Dienstag, 6. April 2010

Der fehlbare Papst, der Schwätzer Sodano und die Vatikan AG

Ostern ist vorbei, die Feierlichkeiten sind dem Alltag gewichen, der Papst hat geschwiegen, dafür schwätzte sein Kardinal Sodano umsomehr. Dies nicht etwa in kirchlicher Zuneigung für die Misshandlungsopfer, sondern gegen sie, indem er Tausende Verbrechen an Kindern und Jugendlichen in die Bedeutungslosigkeit zu verdrängen suchte.


 
«Rund und gsund»: 
Angelo Kardinal Sodano

Bildmaterial: Wikipedia

«Österliche Rückenstärkung für den Papst»
Neue Zürcher Zeitung vom 04.04.2010:
 
… In einer vom Protokoll abweichenden Ansprache lobte Sodano Benedikt als «unfehlbaren Felsen der Heiligen christlichen Kirche», die sich nicht von dem «unbedeutenden Geschwätz dieser Tage beeinflussen» lasse. Der erschöpft wirkende Papst verfolgte die Rede vom Balkon des Petersdoms aus. Ein Baldachin schützte ihn vor dem leichten Regen. …
 
Nichts gegen blumige Bilder, mit denen die Kirche ihre «Lämmchen» gerne einlullt, um sie sich gewogen zu erhalten. Doch auch Blumigkeit kennt glücklicherweise ihre Grenzen, so beim Bild des «unfehlbaren Felsen».
 
Sollte ein unfehlbarer Fels existieren, müsste es auch einen fehlbaren Felsen geben, und solch ein Objekt ist – zumindest mir – unbekannt. Wer einen Felsen kennt, der schon mal einen Fehler machte und diesen natürlich auch einzusehen in der Lage ist, soll sich bitte melden.
 
Die Unfehlbarkeit des Papstes, so es denn sowas gäbe, wäre zudem von Gott erteilt.
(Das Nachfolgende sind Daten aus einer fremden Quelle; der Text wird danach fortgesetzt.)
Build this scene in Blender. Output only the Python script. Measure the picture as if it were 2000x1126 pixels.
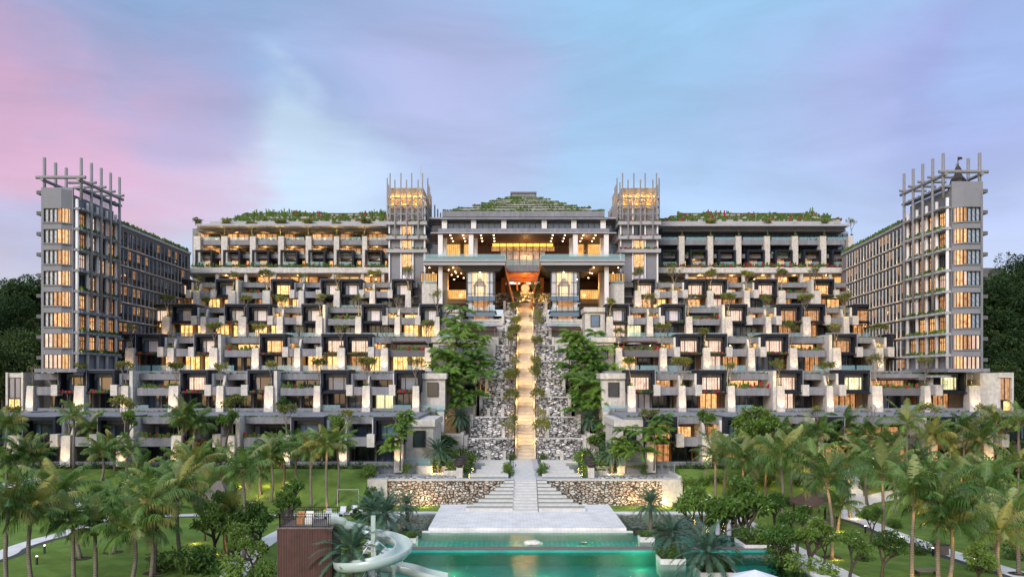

Da der Papst wie jeder andere Durchschnittsgläubige hingegen zur Beichte geht, ist auch er nicht sündenfrei.
 
Wären all die weltweiten Meldungen über Kindesmissbrauch und –misshandlungen bloss «unbedeutendes Geschwätz», hätte auch ein Sodano nicht darauf Bezug nehmen müssen, ausser natürlich, er wollte seinen Hang zum Schwätzertum befriedigen und die Opfer der katholischen Kirche einmal mehr demütigen, beleidigen und fertigmachen.
 
Dabei hatte sich Sodano doch während seiner Zeit in Südamerika eher dem Schweigen verpflichtet, insbesondere wenn es um Menschenrechtsverletzungen des Militärregimes von Augusto Pinochet ging.
 
 
 
Papst Benedictus XVI
«Missbrauchsfälle unter päpstlicher Geheimhaltung»
Süddeutsche vom 17.03.2010:
 
… 24 Jahre Präfekt der Glaubenskongregation: Hier wurden und werden sämtliche schweren Sexualdelikte von Klerikern aus der ganzen Welt unter strengster Geheimhaltung (Secretum pontificium) gesammelt und behandelt. Ratzinger hatte noch am 18.Mai 2001 in seinem Schreiben an alle Bischöfe über die «schweren Vergehen» die Missbrauchsfälle erneut unter «päpstliche Geheimhaltung» gestellt, deren Verletzung unter Kirchenstrafe steht.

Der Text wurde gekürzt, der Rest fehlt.